This post is part of a continuing series on the new enrichment facility at Socionet.
If you logged into the Socionet system and browse your own papers, you will see to the right of the paper’s full text link the text: “Create a link to a related paper of yours?”
Or if your paper’s metadata does not have a full text link, you will see this
If you click on this menu the following form for the linkage creation will open
In this form under the field “Comments” you will see a list of all your claimed publications (on the example above – my list of publications). You have to check one of your publications in this list that has a relationship to another of your papers currently opened in a browser. Then you have to select a specific type of the relation between these two papers from the drop-down list the “Relationship type“. Optionally you can also enter some comments. To end the linkage creation press the “Save” button.

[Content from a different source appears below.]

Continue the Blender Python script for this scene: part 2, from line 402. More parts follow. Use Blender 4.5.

Currently we provide two taxonomy classes for selecting a relationship type between papers belonged to the same author.
One of these taxonomy supports following types of linkages among versions and components of a research publication:
author’s version (manuscript) for
open access version for
version with slight changes for
version with minor changes for
substantially revised version for
revised or new version for
duplicated copy for
presentation of
part of
abstract for
table of contents for
foreword for
bibliography for
The four last values listed above (starting with the “abstract for”) intend for supporting the emerging practice of sharing with the community “units of thought”, e.g. research artifacts, micro-publications, nano-publications, etc.

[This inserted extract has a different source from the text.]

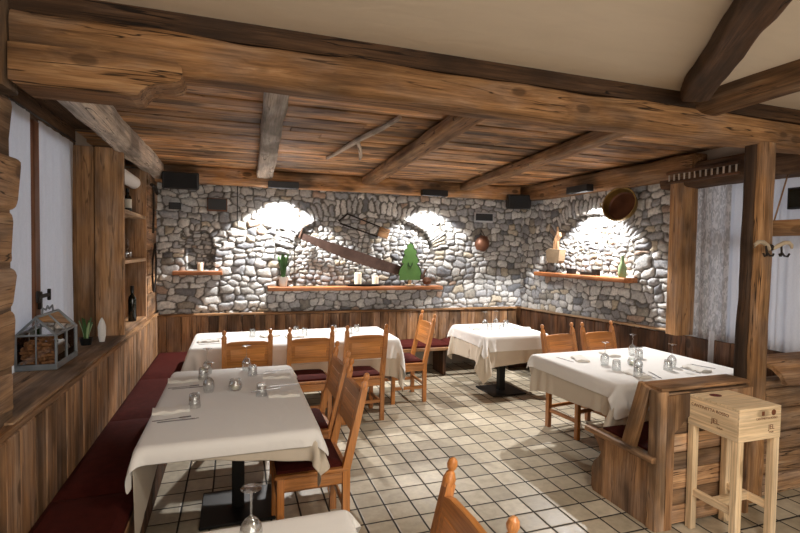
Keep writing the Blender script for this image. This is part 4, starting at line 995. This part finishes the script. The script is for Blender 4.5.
# -------------------------------------------------------------- things on the stone walls
def wshelf(p0, p1, w, t, label):
    b = MB(); b.timber(p0, p1, w, t, .003, sq=.2, tone=1.05); return tag(b.build('wall_shelf', M['shelf']), label, 'shelf', 'wooden wall shelves')
wshelf((.40, 6.56, 1.212), (2.86, 6.56, 1.205), .2, .055, 'long orange wooden shelf under the saw on the back wall')
wshelf((-.73, 6.56, 1.425), (-.16, 6.56, 1.425), .18, .05, 'short wooden shelf under the small niche at the left')
wshelf((XR - .1, 6.02, 1.435), (XR - .1, 4.30, 1.44), .2, .055, 'wooden shelf on the right stone wall under the bright arch')
# two-man saw
t = empty('two_man_saw', (1.6, 6.58, 1.62)); tag(t, 'long brown two-man saw blade hung diagonally on the back wall', 'saw')
p0, p1 = Vector((.80, 6.575, 1.92)), Vector((2.62, 6.575, 1.34)); d = (p1 - p0); L = d.length; d.normalize(); nn = Vector((-d.z, 0, d.x)); nn = nn if nn.z > 0 else -nn
top = [(L * i / 20, .045 + .012 * math.sin(PI * i / 20)) for i in range(21)]; bot = []
for i in range(60, -1, -1):
    f = i / 60; bot.append((L * f, -.035 - .075 * math.sin(PI * f) + (.011 if i % 2 else 0)))
b = MB(); b.prism(top + bot, -.0025, .0025, lambda a, c, q: p0 + d * a + nn * c + Vector((0, q, 0)) - t.location, 0); b.build('blade', M['rust'], t, (0, 0, 0))
for q in (p0 + d * .02, p1 - d * .03):
    b = MB(); b.tube([q - nn * .02 - t.location, q + nn * .12 - t.location], .015); b.build('handle', M['dwains'], t, (0, 0, 0))
# bow saw
t = empty('bow_saw', (1.68, 6.58, 2.08)); tag(t, 'small old saw with thin dark frame and wooden block above the two-man saw', 'saw')
b = MB(); q = t.location
b.tube([Vector((1.36, 6.59, 2.10)) - q, Vector((1.90, 6.59, 1.93)) - q], .011); b.tube([Vector((1.46, 6.59, 2.235)) - q, Vector((1.93, 6.59, 2.07)) - q], .010); b.tube([Vector((1.34, 6.59, 2.13)) - q, Vector((1.40, 6.585, 2.18)) - q, Vector((1.47, 6.59, 2.24)) - q], .012); b.build('frame', M['iron'], t, (0, 0, 0))
b = MB(); b.box(Vector((1.985, 6.58, 1.985)) - q, (.15, .05, .14), 0, Matrix.Rotation(.3, 3, 'Y')); b.build('block', M['panel'], t, (0, 0, 0))
# green tree
t = empty('wooden_tree', (2.36, 6.50, 1.24)); tag(t, 'flat green painted wooden fir tree standing on the long shelf', 'ornament')
half = [(.0, .60), (.035, .585), (.05, .55), (.04, .535), (.085, .50), (.095, .46), (.075, .44), (.11, .39), (.125, .33), (.095, .31), (.145, .24), (.165, .17), (.15, .13), (.155, .08), (.14, .075), (.04, .08)]
pol = half + [(-x, z) for x, z in half[::-1][:-1]]
b = MB(); b.prism(pol, -.012, .012, lambda a, c, q_: (a, q_, c), 1); tr = b.build('tree_board', M['green'], t, (0, 0, 0))
b = MB(); b.prism([(x * 1.05 + .015, z * 1.01 + .004) for x, z in pol], .013, .022, lambda a, c, q_: (a, q_, c), 1); b.build('tree_board', M['dgreen'], t, (0, 0, 0))
hp = [(0, .27)] + [(.05 * math.sin(a) ** 3, .31 + .0028 * (13 * math.cos(a) - 5 * math.cos(2 * a) - 2 * math.cos(3 * a) - math.cos(4 * a))) for a in [PI * i / 10 for i in range(19, 0, -1)]]
b = MB(); b.tube([(-.03, -.014, .33), (-.028, -.014, .30), (0, -.014, .27), (.028, -.014, .30), (.03, -.014, .33)], .006, 6); b.build('heart_outline', M['dgreen'], t, (0, 0, 0))
b = MB(); b.box((0, 0, .04), (.05, .022, .09), 2); b.box((0, 0, .008), (.13, .07, .016), 0); b.build('stand', M['pale'], t, (0, 0, 0))
# candles on a dark tray
b = MB(); b.lathe([(0, .0), (.2, .0), (.25, .022), (.24, .03), (.19, .012), (0, .01)], (0, 0, 0), 28)
for i, v in enumerate(b.v): b.v[i] = (v[0] * 1.15 + 1.70, v[1] * .32 + 6.54, v[2] + 1.24)
tag(b.build('tray', M['iron']), 'long dark oval tray under the two candles on the shelf', 'tray')
def candle(x, y, z, r, h, label):
    t = empty('candle', (x, y, z)); tag(t, label, 'candle', 'pillar candles')
    b = MB(); b.lathe([(0, 0), (r, 0), (r, h - .004), (r * .9, h), (r * .4, h - .004), (0, h - .004)], seg=20); b.build('wax', M['wax'], t, (0, 0, 0))
    b = MB(); b.tube([(0, 0, h - .006), (.001, 0, h + .012)], .0015, 6); b.build('wick', M['black'], t, (0, 0, 0))
candle(1.61, 6.54, 1.253, .05, .17, 'taller cream candle on the dark tray, left'); candle(1.86, 6.54, 1.253, .046, .125, 'shorter cream candle on the dark tray, right')
candle(-.42, 6.56, 1.452, .035, .10, 'cream candle in the small niche at the left')
b = MB(); b.lathe([(0, -.06), (.05, -.045), (.07, 0), (.05, .045), (0, .06)], (2.64, 6.54, 1.30), 16); tag(b.build('wicker_ball', M['copper']), 'reddish brown ball beside the green wooden tree', 'ornament')
# plant in white pot
t = empty('potted_plant', (.60, 6.55, 1.24)); tag(t, 'little green plant in a white pot at the left end of the long shelf', 'plant')
b = MB(); b.lathe([(0, 0), (.045, 0), (.06, .12), (.062, .13), (.055, .13), (.05, .11), (0, .11)], seg=18); b.build('pot', M['ceramic'], t, (0, 0, 0))
t2 = t; leaves(16, .07, .30, t, [M['leaf']], w=.03, seed=9)
for ch in list(t.children):
    if ch.name.startswith('leaf'): ch.location.z = .07
# speakers, lamps, screens
def speaker(x, y, z, w, h, d, rz, label, tilt=.15):
    t = empty('loudspeaker', (x, y, z), rz); tag(t, label, 'loudspeaker', 'wall loudspeakers')
    rt = Matrix.Rotation(tilt, 3, 'X')
    b = MB(); b.box((0, 0, 0), (w, d, h), 0, rt, .012); b.build('cabinet', M['black'], t, (0, 0, 0))
    b = MB(); b.box(rt @ Vector((0, -d / 2 - .003, 0)), (w - .04, .012, h - .03), 0, rt, .005); b.build('grille', M['grille'], t, (0, 0, 0))
    b = MB(); b.box((0, d / 2 + .03, h * .1), (.06, .1, .05)); b.build('bracket', M['blackmetal'], t, (0, 0, 0))
speaker(-.62, 6.36, 2.54, .40, .20, .2, .05, 'black loudspeaker hung high in the left corner of the stone wall')
speaker(4.03, 6.36, 2.50, .34, .21, .2, -.35, 'black loudspeaker hung high in the right corner of the stone wall')
def screen(x, y, z, w, h, mat_f, label, bar=0):
    t = empty('wall_panel', (x, y, z)); tag(t, label, 'wall panel')
    b = MB(); b.box((0, 0, 0), (w, .045, h), 0, ch=.005); b.build('casing', mat_f, t, (0, 0, 0))
    b = MB(); b.box((0, -.024, .004), (w - .024, .006, h - (.03 if not bar else .045)), 0, ch=.002); b.build('front', M['black'], t, (0, 0, 0))
screen(-.22, 6.565, 2.285, .24, .165, M['copper'], 'black panel with a thin copper frame right of the left loudspeaker')
screen(-.71, 6.57, 2.25, .14, .085, M['black'], 'smallest black panel under the left loudspeaker')
screen(3.56, 6.565, 2.255, .31, .15, M['silver'], 'black panel with silver edge beside the hanging copper pot', 1)
b = MB(); b.tube([(.02, 6.57, 2.55), (.02, 6.575, 2.0)], .006); tag(b.build('cable', M['black']), 'thin black cable running down the back wall near the niche', 'cable')
# copper pot
t = empty('hanging_pot', (3.52, 6.52, 1.86)); tag(t, 'small dark copper pot hanging on the back wall near the right corner', 'pot')
b = MB(); b.lathe([(0, -.12), (.06, -.11), (.105, -.05), (.11, 0), (.095, .06), (.06, .1), (.062, .115), (.052, .115), (.05, .1), (.085, .05), (.098, 0), (.05, -.1), (0, -.105)], (0, 0, 0), 22, Matrix.Rotation(.25, 3, 'Y')); b.build('bowl', M['copper'], t, (0, 0, 0))
b = MB(); b.tube([(-.03, 0, .1), (0, .03, .2), (.05, 0, .1)], .006); b.build('handle', M['iron'], t, (0, 0, 0))
# brass pan on the right wall
t = empty('brass_pan', (XR - .14, 4.45, 2.30)); tag(t, 'big round brass pan hung tilted on the right stone wall', 'pan')
rot = Matrix.Rotation(-PI / 2 + .25, 3, 'Y') @ Matrix.Rotation(.3, 3, 'X')
b = MB(); b.lathe([(0, -.07), (.14, -.068), (.17, -.05), (.185, .03), (.20, .036), (.20, .03), (.19, .024), (.176, -.054), (.145, -.074), (0, -.076)], (0, 0, 0), 36, rot); b.build('pan', M['brass'], t, (0, 0, 0))
b = MB(); b.lathe([(0, -.066), (.15, -.064), (.165, -.05), (.166, -.045), (.15, -.060), (0, -.062)], (0, 0, 0), 30, rot); b.build('pan_floor', M['copper'], t, (0, 0, 0))
b = MB(); b.tube([rot @ Vector((.02, .19, .03)), rot @ Vector((.0, .24, .03)), rot @ Vector((-.05, .19, .03))], .007); b.build('handle', M['brass'], t, (0, 0, 0))
# carved wooden pouch with a stick
t = empty('wooden_ladle', (XR - .10, 5.66, 1.60)); tag(t, 'pale carved wooden scoop with upright handle on the right stone wall', 'scoop')
b = MB(); b.prism([(-.15, .18), (-.13, .03), (-.10, .0), (.10, .0), (.13, .03), (.16, .16), (.1, .2)], -.05, .05, lambda a, c, q_: (q_, a, c), 0); b.build('box', M['basket'], t, (0, 0, 0))
b = MB(); b.prism([(-.06, .19), (-.05, .30), (-.10, .36), (-.085, .42), (-.05, .38), (-.03, .5), (-.015, .38), (.03, .32), (.05, .19)], -.015, .015, lambda a, c, q_: (q_, a, c), 1); b.build('handle', M['panel'], t, (0, 0, 0))
# things on the right shelf
b = MB(); b.lathe([(0, 0), (.04, 0), (.045, .02), (.045, .13), (.02, .17), (.016, .24), (.018, .25), (0, .25)], (XR - .11, 4.42, 1.467), 18); tag(b.build('green_bottle', M['leafpale']), 'pale green bottle at the near end of the right shelf', 'bottle')
b = MB(); b.box((XR - .1, 5.32, 1.50), (.07, .12, .07)); tag(b.build('iron_box', M['iron']), 'dark small box at the far part of the right shelf', 'box')
b = MB(); b.box((XR - .1, 4.86, 1.505), (.06, .09, .08)); b.box((XR - .1, 5.0, 1.485), (.05, .25, .04)); tag(b.build('old_clothes_iron', M['iron']), 'dark old flat tool in the middle of the right shelf', 'tool')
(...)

The second taxonomy supports relationship types of development and complement between research outputs like these:
uses data from
uses method from
uses a model from
uses software from
uses statistics from
details idea/method/model from
generalizes idea/method/model from
implements idea/method/model from
analyzes results from
illustrates results from
interprets results from
corrects errors in
refines results from
refutes results from
develops results from
Linkages you create are visualized on web pages of both linked papers’ metadata as additional information and in a form of a navigation graph of linkages.